Blade Runner 2049

 

Continuing the theme of “what if Harrison Ford, but older?” explored by Indiana Jones and Star Wars films released this past decade, the trailer for Blade Runner 2049 dropped last week shows that new director Denis Villeneuve deeply understands the universe that Ridley Scott wrought some thirty five years ago. As a cyberpunk dystopia, its arrival follows the box office bomb that was the recent Ghost in the Shell adaptation and the TV adaption of Margaret Atwood’s The Handmaid’s Tale.

It wouldn’t be Blade Runner without Vangelis' menacing, synth-laden score, and Icelandic composer Jóhann Jóhannsson (The Theory of Everything) promises to deliver on these expectations beautifully. As Jóhannsson recently said in an interview with Slashfilm, "this is a sequel, not a remake, so we're doing something that exists in the world but is new as well."

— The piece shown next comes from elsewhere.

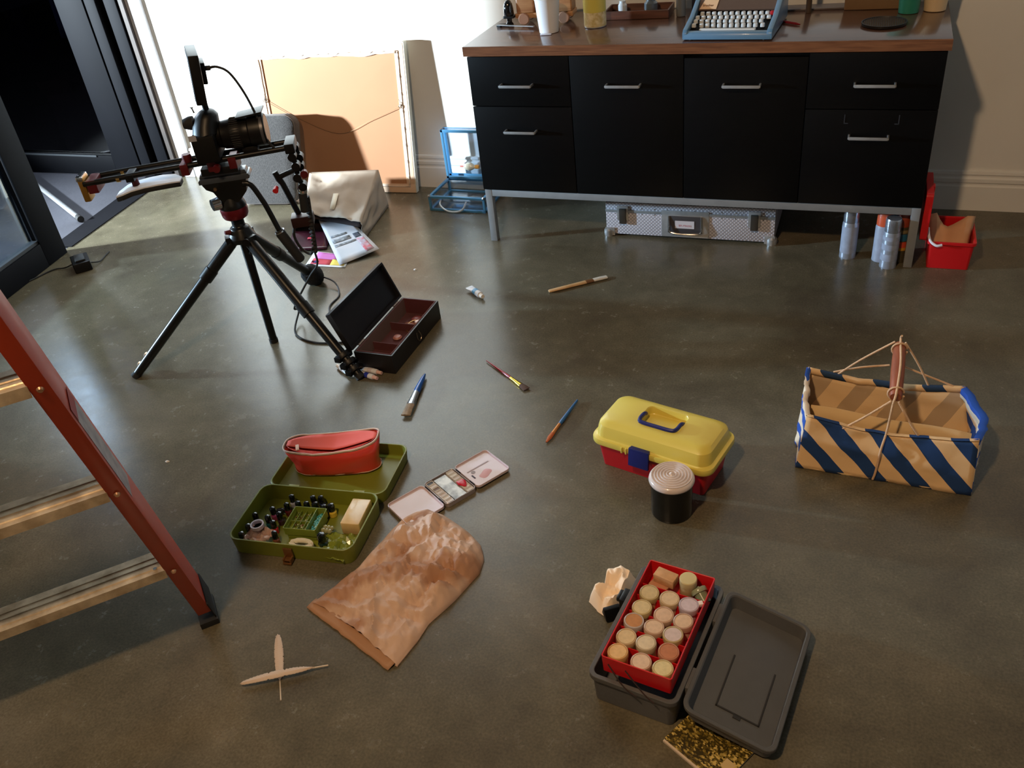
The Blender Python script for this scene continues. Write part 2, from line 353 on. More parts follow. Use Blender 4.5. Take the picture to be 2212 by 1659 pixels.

However, we are made to wait a bit longer to see what Johannssohn is devised for the film, as the music for this trailer comes courtesy of Cieran Birch, titled "Decay" and published by Elephant Music. The trailer follows the initial teaser, which featured the original Blade Runner theme as composed by Vangelis; the music, written by Cato, clearly takes cues from Vangelis, but is also very much its own sound.

After a six-second “trailer for the trailer,” our first scene opens with a pulverizing saw tooth bass tone. At thirty seconds we get the studio title cards, and musical motif that ends cadentially at 0:45. We are reminded at this point that Scott is still involved as Executive Producer, further reassuring an audience who may be rightly concerned about the idea of a Blade Runner sequel.

The next round of shots introduces the viewer to Harrison Ford’s voice, reprising his role as Rick Deckard. Coincidentally, Deckard has been missing for the past thirty years in the film universe. Deckard trepidatiously steps into his old apartment, gun in hand, pointed and shaking at Ryan Gosling’s character, Officer K. A synch point with his footstep brings the synth down to a deep, low rumble as we hear Officer K’s nonchalant response, and the proverbial torch being passed to a new generation in acting.

Are these synthetic sounds particularly well-suited to dystopian fiction, or are these aesthetics merely inherited from the original? By 2017, the world of Blade Runner feels increasingly like a parallel universe than an implausible near future as it did in the early eighties. The style of “80s synth” has achieved recognizability as an aesthetic, and one of the most important films to use it is taking that mantle and hopefully extending it in imaginative ways that leverage the technological advances in synthesized music that have occurred over the past three and a half decades.

By 1:26 the audioviewer is introduced to some sounds of an aesthetic and overall fidelity that reminds us that we are indeed watching an action trailer from 2017. At 1:39 and shortly thereafter, gun shots are rhythmically tightly synched to the soundtrack, another very common technique in action trailers these days.

At the end of the trailer, an unknown character tells Officer K, “your story isn’t over yet. There’s still a page left,” and the camera pans up to a smiling Gosling. We'll see -- and hear -- what this page brings later this year.